Arsenio, el refranero (18 de julio)

Autor: Adolfo Carreto

 

 

Y venían de todas partes para escucharlo. Y les dijo:
- Muchas veces he tenido que arrepentirme de hablar hablado, pero nunca me he arrepentido de guardar silencio.
Cuentan que hablaba así, sobre la base de refranes. Frases cortas. Poca floritura. Nada de charlatanería. Y es que estaba convencido de que, hablar por hablar, no conduce a nada. Quien más habla es el que menos dice, o el que dice solamente por decir. Quien más habla suele perder la credibilidad. Por eso se dice que el charlatán no hace más que hablar paja. Y, a pesar de que no hablaba en demasía, venían de todas partes a escucharlo, porque lo que decía, lo decía con fundamento. Respuestas cortas. Sabiduría concentrada.

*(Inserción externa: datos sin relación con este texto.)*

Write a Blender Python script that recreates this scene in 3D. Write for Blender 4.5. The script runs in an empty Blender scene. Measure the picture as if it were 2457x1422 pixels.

Así dicen que era el hablar de este Arsenio, un senador romano, un educador de hijos del emperador, un elocuente hombre de corte, un individuo que, a los cuarenta años, decidió cambiar el rumbo de su vida, abandonar la ciudad camino del desierto, abandonar la corte camino del monasterio, abandonar el oropel y anclarse en el monasterio. Y hasta el monasterio acudían de todas partes para escuchar sus refranes, porque eso era lo suyo, la frase corta, la sabiduría en pocas palabras, el consejo sin mucha floritura.
No lo recibieron bien en el claustro. No lo recibieron bien porque no era gente de su condición. Casi lo trataron como a un perro. Y dicen que para probarlo.
- Vamos a ver si es tan humilde como parece.
Y el superior no dejó que se sentara para comer, como los demás. Y no se sentó.
- Vamos a ver hasta donde llega. No le den plato.
Y el superior tomó una rebanada de pan y la lanzó al suelo.
- El suelo es el mejor asiento y el mejor plato para los humildes.
Así dijo el superior y a Arsenio no le quedó otra que agacharse, alargar la mano hasta el mendrugo y sentarse en las losas.
Y fue entonces cuando comprobaron que sí, que había dejado en la ciudad sus ropas de senador, sus sillones de palacio y su palabra altisonante. LY comenzaron a tomarle aprecio.
En los monasterios suelen ocurrir estas cosas: confundir la prueba con la humillación. A veces muy sutilmente. A veces más groseramente. Y solamente triunfa quien aguanta. Pero en ocasiones resulta difícil de aguantar. Siempre he pensado que estas pruebas no proceden de lo alto sino de la envidia, y quien las ordena no les el mejor conductor hacia el camino de la santidad.
Acudían de todas partes a escucharlo. Y se llevaban a su destino buena cantidad de sabiduría envuelta en refranes. Entre todas las que dicen que dijo me ha gustado ésta: “La ciencia infla y llena de orgullo, y en un corazón orgulloso Dios no hace obras de arte en santidad”.
Así es que en aquel tiempo, año 450, también los senadores romanos desconfiaban de sí mismos, dejaban las ínfulas de mando y se agachaban para recoger del suelo el mendrugo de pan que un abad había arrojado al piso, para probarlo.